Ahmad al-Rubaye/AFP/Getty Images
Zack Beauchamp
Zack Beauchamp is a senior correspondent at Vox, where he covers ideology and challenges to democracy, both at home and abroad. His book on democracy, The Reactionary Spirit, was published 0n July 16. You can purchase it here.

Most everyone was shocked when Iraqi rebels, including the Islamic State in Iraq and the Levant (ISIS), routed government forces and swept through northern Iraq in mid-June. But the truth is that the Iraq crisis had been building for some time.

The chart below shows the number of documented civilian deaths from violence per month, as tallied by the non-profit group Iraq Body Count. You’ll notice a huge spike in June 2014, but also that civilian deaths have been rising since early 2013:

Iraq_civilian_casuatlies

Data since October 2013 is based on provisional reports.

This month’s spike in civilian deaths, of course, is an indicator of the conflict getting much worse and the fighting more intense. But the trend over the last year shows that this didn’t come out of nowhere.

The obvious takeaway is that ISIS and its allies had been amping up their war against the Iraqi government for years now. “Iraq is a basket case these days,” the Washington Institute’s Iraq expert Michael Knights wrote back in March 2013, “and none of its problems came out of the blue.” The chaos then was less from the sort of open battles you see now, and more from what you’d classically define as terrorism: car bombs, shootings, and the like. The escalation in those incidents suggested that ISIS was getting more powerful and assertive — as we now know they were. By early 2014, ISIS and the government were engaging in open combat in cities like Fallujah and Ramadi (and ISIS was winning).

The root causes of Iraq’s current crisis — Prime Minister Nuri al-Maliki’s Shia sectarian government, the Sunni demands for disproportionate amounts of political power, the civil war in Syria — aren’t short-term problems with short-term solutions. The Iraq crisis isn’t solvable in the near term.
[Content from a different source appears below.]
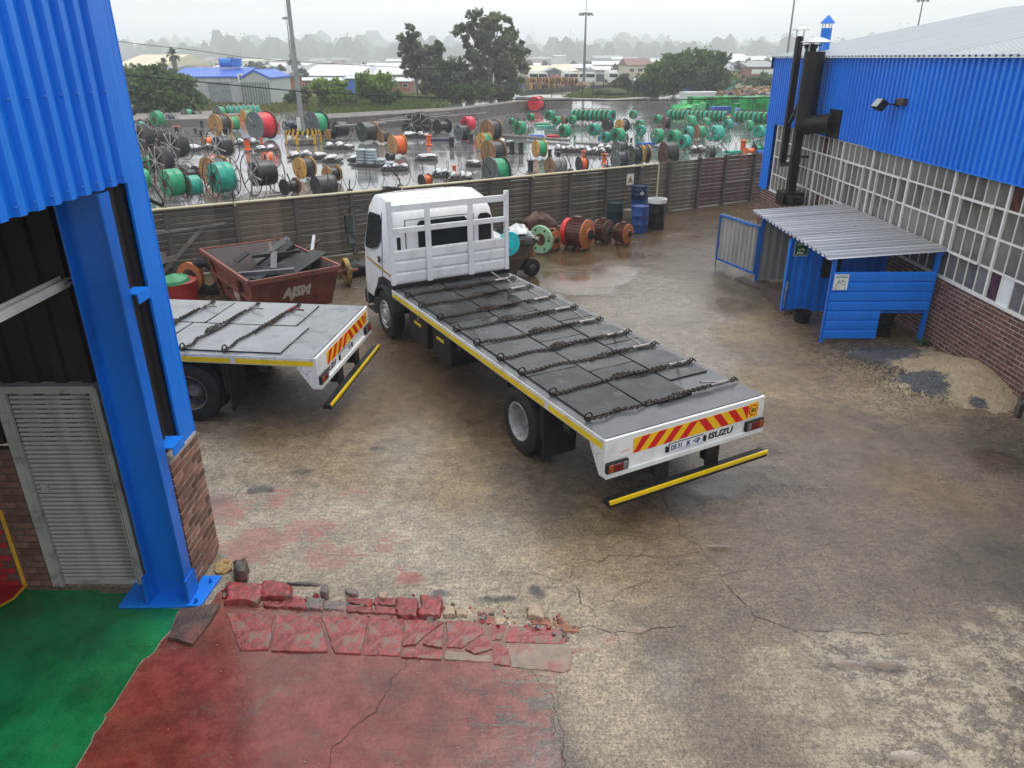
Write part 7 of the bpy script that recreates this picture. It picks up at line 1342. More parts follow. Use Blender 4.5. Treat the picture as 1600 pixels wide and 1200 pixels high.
def cont(name, p0, p1, h_px, dep, mat, label, cat, roofm=None):
    a, b_ = G(*p0), G(*p1); d = b_-a; L = d.length; ang = atan2(d.y, d.x); h = h_px*dist((a+b_)/2)/CAM_F; t = empty(name, a, ang, label, cat); mb = MB()
    corr(mb, (0, 0, .1), (1, 0, 0), (0, 0, 1), (0, -1, 0), L, h-.1, .3, .05); corr(mb, (0, dep, .1), (0, -1, 0), (0, 0, 1), (-1, 0, 0), dep, h-.1, .3, .05); corr(mb, (L, 0, .1), (0, 1, 0), (0, 0, 1), (1, 0, 0), dep, h-.1, .3, .05); mb.build('wall', mat, t)
    mb = MB(); mb.box((-.05, -.05, h-.02), (L+.05, dep, h+.06)); mb.box((-.05, -.07, 0), (L+.05, .1, .12)); mb.build('roof', roofm or mat, t)
    mb = MB()
    for x in (0, L): mb.box((x-.06, -.08, .12), (x+.06, 0, h-.03))
    mb.build('corner_post', mat, t); return t
cont('box_trailer', (1074, 158), (1124, 157), 12, 2.4, pbr('trailer_white', (.62, .62, .60), .45, var=.06), 'long white box trailer parked behind the green crates', 'trailer', WHITE); cont('site_container', (1081, 146), (1106, 145), 14, 2.4, cab('cont_blue', (.05, .22, .50)), 'blue container with white roof at the end of the yard', 'container', WHITE); cont('site_container', (1107, 144), (1129, 143), 13, 2.4, cab('cont_sky', (.09, .33, .58)), 'sky blue container between the blue and turquoise ones', 'container', WHITE); cont('site_container', (1129.5, 143), (1147, 142), 15, 2.4, cab('cont_teal', (.10, .38, .34)), 'turquoise container closest to the massed wooden drums', 'container')
def massed(x0, x1, y0, y1, n, dpx, cols, label, group, seed):
    rr = random.Random(seed)
    for i in range(n):
        px = x0+(x1-x0)*(i+.5)/n+rr.uniform(-2, 2); py = y0+(y1-y0)*rr.random(); c = rr.choice(cols); drum(px, py, dpx*rr.uniform(.8, 1.15), rr.uniform(20, 60), c, rr.choice(['black', 'black', 'steel', 'grey']), label, w=.6, group=group)
massed(1126, 1208, 156, 161, 26, 15, ['woodd', 'wood', 'woodd', 'rust', 'steel'], 'wooden drum in the crowded front rows beside the white trailer', 'crowded drums by the trailer', 3); massed(1150, 1212, 149, 154, 20, 14, ['woodd', 'wood', 'wood'], 'wooden drum in the crowded rear rows beside the turquoise container', 'crowded drums behind', 4); massed(822, 918, 139.5, 141, 26, 11, ['wood', 'woody', 'woodd'], 'small yellow drum stored in the lower tier behind the far wall', 'far tier of drums', 5)
def massed2(x0, x1, y, n, dpx, label, group, seed, lift):
    rr = random.Random(seed)
    for i in range(n): drum(x0+(x1-x0)*(i+.5)/n, y, dpx, rr.uniform(20, 60), rr.choice(['wood', 'woody', 'woodd']), 'black', label, group=group, lift=lift)
massed2(820, 900, 140.5, 16, 10, 'small yellow drum stored in the upper tier behind the far wall', 'far upper tier of drums', 6, 1.0)
# far boundary wall, wire fence on the grass
a, b_, c_ = G(815, 150), G(905, 140.5), G(970, 138.5)
mb = MB(); strip(mb, [(a.x, a.y), (b_.x, b_.y), (c_.x, c_.y)], -.1, .75, .2); tag(mb.build('far_wall', pbr('far_wall', (.06, .055, .052), .8)), 'low dark wall in front of the far timber drums', 'wall')
fw = empty('wire_fence', G(900, 152), 0, 'thin wire mesh fence across the far grass', 'fence'); O2 = G(900, 152); mb = MB(); L0 = [G(862+i*16, 152-.35*i) for i in range(14)]
for p in L0: mb.cyl(p-O2, p-O2+Vector((0, 0, 2.2)), .05, n=6)
mb.build('post', IRON, fw); mb = MB()
for a, b_ in zip(L0[:-1], L0[1:]):
    for z in (.3, .9, 1.5, 2.1): mb.tube([a-O2+Vector((0, 0, z)), b_-O2+Vector((0, 0, z))], .012, 4)
mb.build('wire', WIRE, fw)
def grass_patch(name, poly, mat, h, n, seed):
    """rough grass: many upright blades joined, nobody could count them"""
    rr = random.Random(seed); P2 = [G(*p) for p in poly]; xs_ = [p.x for p in P2]; ys_ = [p.y for p in P2]; pl = [(p.x, p.y) for p in P2]
    pts = np.column_stack([NR.uniform(min(xs_), max(xs_), n*3), NR.uniform(min(ys_), max(ys_), n*3)]); pts = pts[inpoly(pts, pl)][:n]; mb = MB()
    mb.add([(p[0], p[1], .0) for p in pl], [tuple(range(len(pl)))])
    for x, y in pts: a = rr.uniform(0, 6.28); l = h*rr.uniform(.4, 1.2); s = l*.5; mb.add([(x-cos(a)*s, y-sin(a)*s, 0), (x+cos(a)*s, y+sin(a)*s, 0), (x+rr.uniform(-.3, .3)*l, y+rr.uniform(-.3, .3)*l, l)], [(0, 1, 2)])
    return tag(mb.build(name, mat), kind='stuff')
def leafmat(nm, c, k=.45):
    t = NT(nm); g = t.n('ShaderNodeNewGeometry').outputs['Random Per Island']; n = t.noise(.35, 4)
    cc_ = t.mix(t.ramp(g, 0, 1, 0, 1, False), sc3(c, 1-k), sc3(c, 1+k)); cc_ = t.mix(t.ramp(n, .35, .65, 0, .6), cc_, (c[0]*1.25, c[1]*1.2, c[2]*.9)); t.out(cc_, .55, 0, .3); tr_ = t.n('ShaderNodeBsdfTranslucent'); t.l(cc_, tr_.inputs['Color']); ms = t.n('ShaderNodeMixShader'); ms.inputs[0].default_value = .55; t.l(t.b.outputs[0], ms.inputs[1]); t.l(tr_.outputs[0], ms.inputs[2]); t.l(ms.outputs[0], t.t.nodes['Material Output'].inputs['Surface']); return t.mat
GRA = leafmat('rough_grass', (.10, .14, .035)); GRY = leafmat('dry_grass', (.15, .16, .05))
grass_patch('grass', [(880, 152), (905, 153.5), (960, 154.5), (1000, 151.5), (1047, 146.5), (1085, 141), (1060, 139.5), (960, 140), (905, 142)], GRA, .35, 5000, 1); grass_patch('grass', [(300, 180), (420, 176), (520, 170), (620, 162), (720, 156), (800, 153), (800, 147), (600, 150), (430, 157), (300, 166)], GRY, .55, 7000, 2)
grass_patch('grass', [(500, 182), (560, 178), (640, 172), (700, 168), (700, 156), (560, 166), (480, 172)], GRA, .5, 2500, 3)
heapg = G(953, 151); lump('earth_mound', heapg, 2.6, 1.6, 1.1, GRA, 77, 'low grassy earth mound on the far grass', 'mound', amp=.2, n=24)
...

Saudi Foreign Minister Prince Saud al-Faisal recently warned that the fighting "carries warning signs of a civil war." Political scientists typically define war as a conflict with over 1,000 battle deaths. While's Iraq's crisis is messy, this data suggests that the fighting is getting so bad and so quickly that the conflict could be close to crossing the line into civil war.

There is good reason to fear that, whether or not the conflict becomes a full-blown civil war, it is poised to get worse. ISIS and its allies hold a large chunk of territory and are seizing more as time goes on. That spike of deaths in June 2014 may, sadly, not be a one-time event.